Sorry but i don’t think your testing device is any good!!!
The numbers are all over the place even in the new battery!!!!
With the YR 1035 milliometer tester I measured the internal resistance and voltage of numerous rechargeable batteries that I had finished recharging. I wanted these conditions to see the parameters at full charge of all the batteries. I noticed that some of the same make and model have almost the same voltage (varies by a few millivolts) but different values of internal resistance (sometimes even double and triple). This is because some batteries are old, others partially new and others new (an older battery has a higher internal resistance).
So the data I have are: internal resistance and voltage at full charge but without load connected to the battery. With these data with which calculation is it possible to know the real charge in Ampere available to the battery? To give an example: two identical batteries measure like this:
batt1: 1,2806 volt and 0,0227 Ohm (or 22,7 mOhm)

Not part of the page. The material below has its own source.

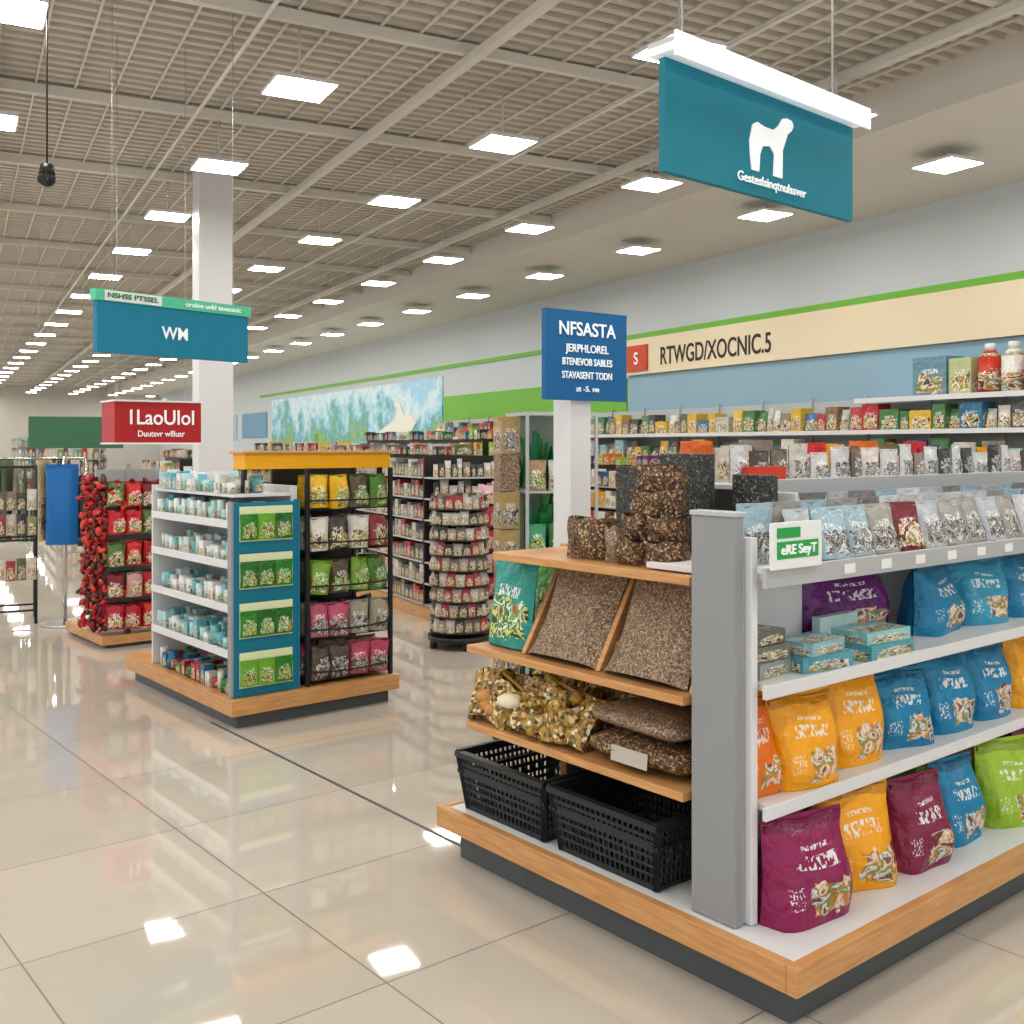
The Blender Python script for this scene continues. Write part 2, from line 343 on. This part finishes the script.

batt 2: 1.3204 volt and 0.0216 (or 21.6 mOhm)
How many amps does one and the other battery have inside? Thank you
There are different type of batteries. Some with HIGH discharge rate and other with Low discharge rate (High discharge rate used for power tools - e.g.: screwdrivers, drills, etc. LOW discharge rate for computers, flashlights, etc)
High discharge rate battery has a MUCH lower internal resistance (around 20~50 mOhms)
Low Discharge rate battery has higher (80~150 mOhms)